» **Task statement**
Check each line of the entries below for the string "this"; copy every line where it appears.

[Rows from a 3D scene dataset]
[Start]

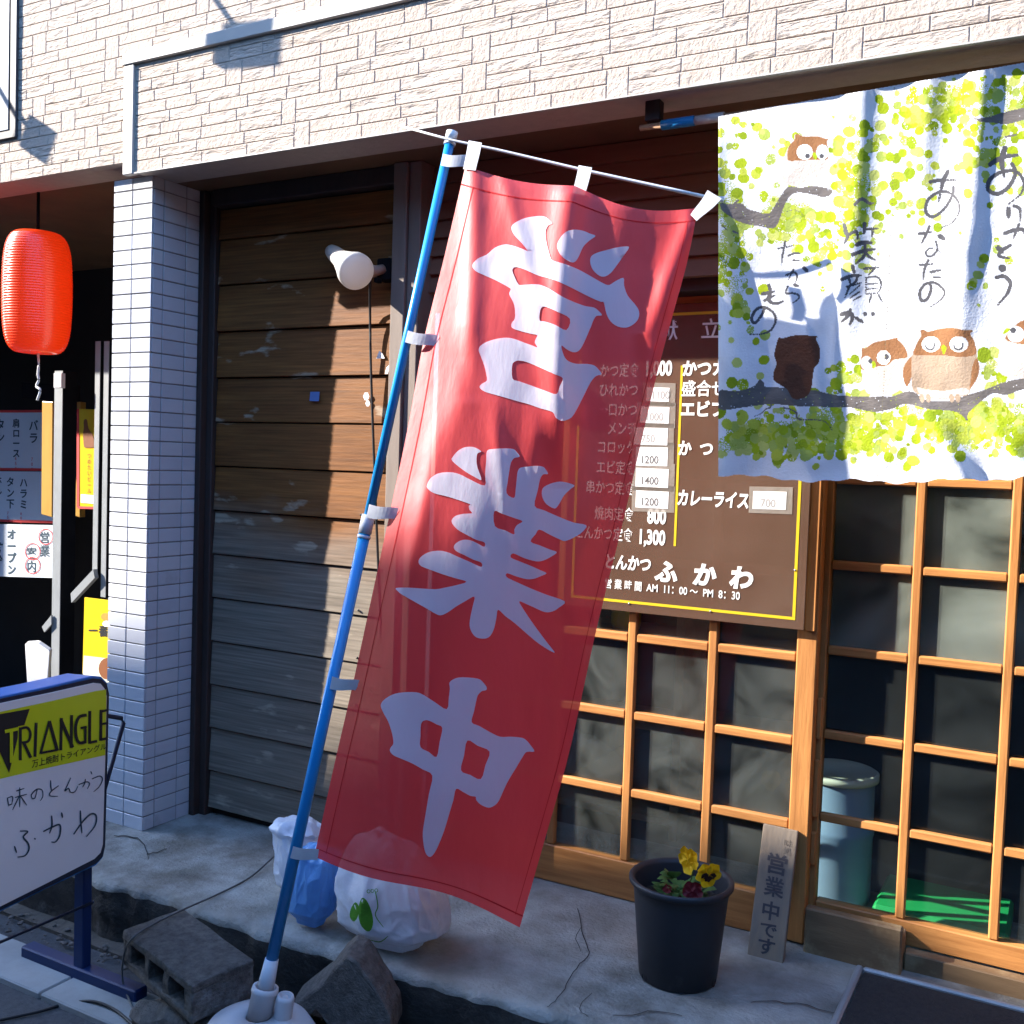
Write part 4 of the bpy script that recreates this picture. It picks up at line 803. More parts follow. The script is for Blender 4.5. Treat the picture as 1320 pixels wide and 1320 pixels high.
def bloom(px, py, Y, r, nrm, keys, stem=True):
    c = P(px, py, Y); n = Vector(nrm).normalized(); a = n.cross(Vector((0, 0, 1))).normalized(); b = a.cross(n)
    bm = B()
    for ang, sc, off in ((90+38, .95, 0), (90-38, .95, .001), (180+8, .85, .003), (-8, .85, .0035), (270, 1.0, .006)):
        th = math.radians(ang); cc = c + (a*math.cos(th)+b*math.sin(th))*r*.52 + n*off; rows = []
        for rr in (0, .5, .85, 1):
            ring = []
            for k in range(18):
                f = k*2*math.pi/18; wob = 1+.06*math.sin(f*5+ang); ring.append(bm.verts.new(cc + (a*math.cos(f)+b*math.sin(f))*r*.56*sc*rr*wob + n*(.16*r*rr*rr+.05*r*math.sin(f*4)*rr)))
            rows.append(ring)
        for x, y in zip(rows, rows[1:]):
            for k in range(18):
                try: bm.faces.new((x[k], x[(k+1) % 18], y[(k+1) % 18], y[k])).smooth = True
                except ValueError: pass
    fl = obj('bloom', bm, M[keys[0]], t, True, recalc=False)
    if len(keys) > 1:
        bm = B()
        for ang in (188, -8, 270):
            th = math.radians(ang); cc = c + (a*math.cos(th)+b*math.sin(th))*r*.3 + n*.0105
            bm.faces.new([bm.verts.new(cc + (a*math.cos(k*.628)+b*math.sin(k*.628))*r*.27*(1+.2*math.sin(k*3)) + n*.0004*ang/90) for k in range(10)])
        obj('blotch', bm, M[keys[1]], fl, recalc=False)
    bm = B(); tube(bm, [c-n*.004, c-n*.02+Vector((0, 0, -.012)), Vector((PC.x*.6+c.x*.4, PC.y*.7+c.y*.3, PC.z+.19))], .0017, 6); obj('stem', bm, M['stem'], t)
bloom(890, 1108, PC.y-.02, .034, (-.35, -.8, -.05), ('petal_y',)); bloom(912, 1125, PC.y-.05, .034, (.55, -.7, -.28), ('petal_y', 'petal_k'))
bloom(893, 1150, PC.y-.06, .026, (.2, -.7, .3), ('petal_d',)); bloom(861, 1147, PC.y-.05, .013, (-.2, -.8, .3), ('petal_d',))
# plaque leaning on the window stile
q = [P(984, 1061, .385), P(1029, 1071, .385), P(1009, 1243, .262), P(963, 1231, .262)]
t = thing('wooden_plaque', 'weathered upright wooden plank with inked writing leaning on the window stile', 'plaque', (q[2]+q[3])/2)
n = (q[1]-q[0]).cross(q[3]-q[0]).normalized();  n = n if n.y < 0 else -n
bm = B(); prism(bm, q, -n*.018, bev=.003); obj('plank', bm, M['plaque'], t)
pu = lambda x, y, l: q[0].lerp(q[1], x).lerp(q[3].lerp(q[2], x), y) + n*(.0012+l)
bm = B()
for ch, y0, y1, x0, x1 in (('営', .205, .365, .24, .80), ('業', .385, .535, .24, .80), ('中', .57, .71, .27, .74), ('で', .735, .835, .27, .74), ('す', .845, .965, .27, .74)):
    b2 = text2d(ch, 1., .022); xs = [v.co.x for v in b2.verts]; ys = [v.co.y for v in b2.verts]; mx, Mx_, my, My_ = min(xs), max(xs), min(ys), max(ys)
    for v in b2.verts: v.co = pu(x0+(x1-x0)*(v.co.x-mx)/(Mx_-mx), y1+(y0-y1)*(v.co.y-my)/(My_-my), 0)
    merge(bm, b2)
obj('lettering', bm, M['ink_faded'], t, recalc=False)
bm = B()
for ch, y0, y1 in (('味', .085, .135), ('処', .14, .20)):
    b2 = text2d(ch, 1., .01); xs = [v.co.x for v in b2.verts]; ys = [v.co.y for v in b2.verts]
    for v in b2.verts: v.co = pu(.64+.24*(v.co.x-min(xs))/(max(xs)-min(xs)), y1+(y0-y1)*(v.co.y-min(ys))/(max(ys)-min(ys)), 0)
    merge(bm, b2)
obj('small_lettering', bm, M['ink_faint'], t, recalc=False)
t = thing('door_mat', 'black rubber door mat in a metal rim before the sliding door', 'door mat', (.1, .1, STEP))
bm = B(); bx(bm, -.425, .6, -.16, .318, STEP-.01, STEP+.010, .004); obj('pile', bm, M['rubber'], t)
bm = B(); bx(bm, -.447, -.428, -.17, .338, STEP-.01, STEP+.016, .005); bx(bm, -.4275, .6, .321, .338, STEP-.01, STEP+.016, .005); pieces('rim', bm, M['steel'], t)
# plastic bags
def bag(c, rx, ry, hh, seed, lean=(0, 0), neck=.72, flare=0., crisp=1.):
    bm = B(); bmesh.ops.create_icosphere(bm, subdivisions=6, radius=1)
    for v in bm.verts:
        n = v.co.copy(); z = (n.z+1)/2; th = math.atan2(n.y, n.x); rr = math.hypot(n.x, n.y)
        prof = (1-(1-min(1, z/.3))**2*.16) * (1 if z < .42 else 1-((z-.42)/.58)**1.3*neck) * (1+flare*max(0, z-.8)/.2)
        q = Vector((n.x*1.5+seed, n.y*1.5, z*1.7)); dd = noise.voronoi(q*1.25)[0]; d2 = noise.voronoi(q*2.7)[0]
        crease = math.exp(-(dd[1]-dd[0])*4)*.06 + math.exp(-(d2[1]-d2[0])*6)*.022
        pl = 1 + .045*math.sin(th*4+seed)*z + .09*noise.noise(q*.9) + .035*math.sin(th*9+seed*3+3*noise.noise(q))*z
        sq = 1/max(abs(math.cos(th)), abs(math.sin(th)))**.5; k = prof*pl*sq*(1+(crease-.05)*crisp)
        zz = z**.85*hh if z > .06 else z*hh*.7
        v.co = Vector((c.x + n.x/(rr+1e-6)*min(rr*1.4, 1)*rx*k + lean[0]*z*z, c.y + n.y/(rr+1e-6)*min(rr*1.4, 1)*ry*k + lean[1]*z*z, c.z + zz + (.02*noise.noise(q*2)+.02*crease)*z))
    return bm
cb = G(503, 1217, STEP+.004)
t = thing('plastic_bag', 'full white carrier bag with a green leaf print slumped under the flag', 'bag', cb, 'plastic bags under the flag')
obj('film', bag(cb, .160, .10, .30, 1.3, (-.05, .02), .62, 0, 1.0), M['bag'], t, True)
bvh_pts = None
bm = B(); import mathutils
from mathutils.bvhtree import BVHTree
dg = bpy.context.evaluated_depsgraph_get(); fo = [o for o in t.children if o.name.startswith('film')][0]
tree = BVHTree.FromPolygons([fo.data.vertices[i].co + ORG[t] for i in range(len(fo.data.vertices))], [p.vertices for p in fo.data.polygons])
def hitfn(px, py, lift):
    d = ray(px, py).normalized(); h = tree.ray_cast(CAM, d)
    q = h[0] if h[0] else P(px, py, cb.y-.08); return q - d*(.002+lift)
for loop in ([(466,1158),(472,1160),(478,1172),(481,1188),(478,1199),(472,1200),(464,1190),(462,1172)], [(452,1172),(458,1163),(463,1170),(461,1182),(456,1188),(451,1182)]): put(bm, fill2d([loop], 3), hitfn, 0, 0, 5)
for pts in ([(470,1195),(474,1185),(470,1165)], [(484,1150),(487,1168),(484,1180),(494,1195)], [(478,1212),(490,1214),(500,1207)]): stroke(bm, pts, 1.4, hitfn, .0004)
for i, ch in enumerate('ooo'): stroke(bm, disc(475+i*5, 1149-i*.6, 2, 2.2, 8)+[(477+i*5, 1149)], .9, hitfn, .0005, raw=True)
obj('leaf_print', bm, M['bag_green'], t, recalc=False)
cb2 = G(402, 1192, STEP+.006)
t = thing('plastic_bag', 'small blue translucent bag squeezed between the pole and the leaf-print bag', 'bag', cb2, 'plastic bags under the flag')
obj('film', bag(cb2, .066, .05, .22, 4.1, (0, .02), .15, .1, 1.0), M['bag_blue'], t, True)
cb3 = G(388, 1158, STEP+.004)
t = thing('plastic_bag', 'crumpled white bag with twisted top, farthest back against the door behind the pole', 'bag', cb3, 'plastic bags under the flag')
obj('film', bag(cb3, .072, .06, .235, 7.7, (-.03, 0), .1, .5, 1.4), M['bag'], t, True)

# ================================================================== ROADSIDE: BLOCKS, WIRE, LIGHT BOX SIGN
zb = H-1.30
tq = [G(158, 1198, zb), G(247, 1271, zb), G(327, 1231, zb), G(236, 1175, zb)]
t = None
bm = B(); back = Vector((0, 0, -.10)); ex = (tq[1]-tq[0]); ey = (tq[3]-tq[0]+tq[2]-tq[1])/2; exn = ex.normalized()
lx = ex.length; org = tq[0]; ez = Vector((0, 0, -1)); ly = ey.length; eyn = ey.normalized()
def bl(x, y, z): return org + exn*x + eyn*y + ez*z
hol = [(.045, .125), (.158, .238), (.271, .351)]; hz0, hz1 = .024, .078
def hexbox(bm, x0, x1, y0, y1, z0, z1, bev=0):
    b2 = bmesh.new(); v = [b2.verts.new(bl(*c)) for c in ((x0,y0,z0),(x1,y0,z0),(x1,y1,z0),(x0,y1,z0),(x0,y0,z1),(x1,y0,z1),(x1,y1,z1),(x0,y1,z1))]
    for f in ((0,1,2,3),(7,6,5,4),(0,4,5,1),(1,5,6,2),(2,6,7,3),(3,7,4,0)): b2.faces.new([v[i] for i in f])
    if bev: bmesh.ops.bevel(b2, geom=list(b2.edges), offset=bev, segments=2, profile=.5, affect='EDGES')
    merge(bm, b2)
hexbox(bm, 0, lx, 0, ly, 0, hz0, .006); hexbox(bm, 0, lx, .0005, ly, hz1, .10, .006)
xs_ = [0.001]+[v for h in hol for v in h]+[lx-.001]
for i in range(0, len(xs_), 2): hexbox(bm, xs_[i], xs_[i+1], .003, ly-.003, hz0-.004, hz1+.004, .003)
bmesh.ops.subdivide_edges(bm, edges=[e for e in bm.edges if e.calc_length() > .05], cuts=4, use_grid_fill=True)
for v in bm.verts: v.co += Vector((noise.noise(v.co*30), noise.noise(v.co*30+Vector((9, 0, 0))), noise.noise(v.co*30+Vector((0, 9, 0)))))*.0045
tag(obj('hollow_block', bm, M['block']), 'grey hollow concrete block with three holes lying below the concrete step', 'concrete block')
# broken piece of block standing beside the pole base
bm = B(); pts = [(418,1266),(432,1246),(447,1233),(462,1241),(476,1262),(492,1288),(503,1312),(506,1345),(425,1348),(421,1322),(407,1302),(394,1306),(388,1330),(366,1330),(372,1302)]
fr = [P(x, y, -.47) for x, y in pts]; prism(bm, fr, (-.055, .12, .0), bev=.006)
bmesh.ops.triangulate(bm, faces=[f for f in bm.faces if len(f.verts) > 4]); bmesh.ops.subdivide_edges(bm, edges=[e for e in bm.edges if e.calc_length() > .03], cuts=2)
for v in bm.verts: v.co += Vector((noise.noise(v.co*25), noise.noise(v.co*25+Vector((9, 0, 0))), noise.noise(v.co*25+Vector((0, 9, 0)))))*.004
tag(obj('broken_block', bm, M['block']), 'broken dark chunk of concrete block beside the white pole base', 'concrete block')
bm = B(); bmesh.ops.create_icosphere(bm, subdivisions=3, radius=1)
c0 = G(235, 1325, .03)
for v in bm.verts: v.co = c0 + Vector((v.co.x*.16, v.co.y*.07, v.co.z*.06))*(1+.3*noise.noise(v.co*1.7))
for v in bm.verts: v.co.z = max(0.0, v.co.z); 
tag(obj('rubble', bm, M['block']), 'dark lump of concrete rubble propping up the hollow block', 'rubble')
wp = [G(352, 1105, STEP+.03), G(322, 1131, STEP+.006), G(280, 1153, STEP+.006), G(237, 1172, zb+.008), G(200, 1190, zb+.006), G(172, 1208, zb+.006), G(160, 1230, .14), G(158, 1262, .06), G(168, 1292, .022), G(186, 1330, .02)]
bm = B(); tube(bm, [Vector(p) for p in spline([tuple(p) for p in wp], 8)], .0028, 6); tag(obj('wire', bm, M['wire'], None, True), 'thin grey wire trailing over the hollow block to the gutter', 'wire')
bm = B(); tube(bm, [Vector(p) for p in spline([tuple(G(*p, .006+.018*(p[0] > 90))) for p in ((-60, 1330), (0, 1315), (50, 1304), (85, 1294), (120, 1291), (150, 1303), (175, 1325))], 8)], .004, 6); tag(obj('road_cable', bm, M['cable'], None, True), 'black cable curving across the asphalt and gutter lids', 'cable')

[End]
[Start]

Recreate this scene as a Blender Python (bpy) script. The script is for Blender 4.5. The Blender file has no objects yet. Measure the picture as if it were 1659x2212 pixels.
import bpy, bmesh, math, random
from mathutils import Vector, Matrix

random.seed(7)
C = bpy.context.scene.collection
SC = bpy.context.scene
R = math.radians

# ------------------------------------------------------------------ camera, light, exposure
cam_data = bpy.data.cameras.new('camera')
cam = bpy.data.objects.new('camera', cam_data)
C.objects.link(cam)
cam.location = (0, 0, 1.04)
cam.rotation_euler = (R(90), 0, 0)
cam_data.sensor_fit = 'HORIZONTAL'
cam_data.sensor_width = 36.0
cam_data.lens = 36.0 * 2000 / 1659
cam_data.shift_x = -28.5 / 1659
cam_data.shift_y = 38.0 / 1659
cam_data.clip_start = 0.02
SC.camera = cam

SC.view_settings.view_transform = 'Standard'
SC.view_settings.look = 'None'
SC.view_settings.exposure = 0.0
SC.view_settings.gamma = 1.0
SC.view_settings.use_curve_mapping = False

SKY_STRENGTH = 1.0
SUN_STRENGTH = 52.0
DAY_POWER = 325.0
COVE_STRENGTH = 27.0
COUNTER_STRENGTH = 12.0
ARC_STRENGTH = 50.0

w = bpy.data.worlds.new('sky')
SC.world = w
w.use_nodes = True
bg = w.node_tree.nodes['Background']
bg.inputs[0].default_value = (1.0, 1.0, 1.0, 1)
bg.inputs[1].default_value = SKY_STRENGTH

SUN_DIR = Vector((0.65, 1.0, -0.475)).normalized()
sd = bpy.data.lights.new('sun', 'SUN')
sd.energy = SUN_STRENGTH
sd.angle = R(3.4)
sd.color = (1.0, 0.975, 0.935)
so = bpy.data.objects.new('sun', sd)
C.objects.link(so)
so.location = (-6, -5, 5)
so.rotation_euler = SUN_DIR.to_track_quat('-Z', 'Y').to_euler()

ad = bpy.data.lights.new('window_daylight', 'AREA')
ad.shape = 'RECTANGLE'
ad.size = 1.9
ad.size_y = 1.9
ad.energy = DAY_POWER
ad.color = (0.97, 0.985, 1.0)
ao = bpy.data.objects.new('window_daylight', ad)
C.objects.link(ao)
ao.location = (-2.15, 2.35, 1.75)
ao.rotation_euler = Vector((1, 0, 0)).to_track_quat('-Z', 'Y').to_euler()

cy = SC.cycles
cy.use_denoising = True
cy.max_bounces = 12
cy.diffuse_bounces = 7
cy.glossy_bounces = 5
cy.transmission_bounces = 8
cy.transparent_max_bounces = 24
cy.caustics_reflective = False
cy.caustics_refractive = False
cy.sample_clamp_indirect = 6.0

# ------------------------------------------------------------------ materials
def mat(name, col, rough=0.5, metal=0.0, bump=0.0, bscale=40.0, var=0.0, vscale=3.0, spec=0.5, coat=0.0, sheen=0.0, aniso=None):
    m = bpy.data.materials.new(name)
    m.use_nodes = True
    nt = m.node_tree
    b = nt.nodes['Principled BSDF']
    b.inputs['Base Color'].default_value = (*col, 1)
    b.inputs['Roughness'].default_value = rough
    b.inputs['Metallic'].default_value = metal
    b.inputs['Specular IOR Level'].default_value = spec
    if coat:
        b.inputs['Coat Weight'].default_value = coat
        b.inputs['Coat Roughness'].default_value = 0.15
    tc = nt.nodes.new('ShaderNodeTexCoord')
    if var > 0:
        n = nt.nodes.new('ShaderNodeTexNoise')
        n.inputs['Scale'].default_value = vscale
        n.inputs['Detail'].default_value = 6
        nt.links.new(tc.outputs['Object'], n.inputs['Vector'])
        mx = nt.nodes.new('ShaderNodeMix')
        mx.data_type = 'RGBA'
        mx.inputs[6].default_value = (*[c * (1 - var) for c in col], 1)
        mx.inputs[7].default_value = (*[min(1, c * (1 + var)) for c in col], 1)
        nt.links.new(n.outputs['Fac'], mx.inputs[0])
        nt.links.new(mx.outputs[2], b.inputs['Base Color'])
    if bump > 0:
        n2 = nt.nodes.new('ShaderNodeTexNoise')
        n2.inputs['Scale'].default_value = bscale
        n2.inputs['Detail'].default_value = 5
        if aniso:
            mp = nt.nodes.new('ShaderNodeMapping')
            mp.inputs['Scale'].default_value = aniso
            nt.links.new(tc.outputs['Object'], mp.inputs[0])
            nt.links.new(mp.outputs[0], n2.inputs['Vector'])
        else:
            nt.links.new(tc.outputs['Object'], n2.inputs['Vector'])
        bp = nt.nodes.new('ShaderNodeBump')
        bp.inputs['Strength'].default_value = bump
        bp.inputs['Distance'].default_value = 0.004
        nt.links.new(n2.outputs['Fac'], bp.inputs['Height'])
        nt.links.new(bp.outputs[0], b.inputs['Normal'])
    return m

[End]

» **Exercise response**
Write part 4 of the bpy script that recreates this picture. It picks up at line 803. More parts follow. The script is for Blender 4.5. Treat the picture as 1320 pixels wide and 1320 pixels high.
Recreate this scene as a Blender Python (bpy) script. The script is for Blender 4.5. The Blender file has no objects yet. Measure the picture as if it were 1659x2212 pixels.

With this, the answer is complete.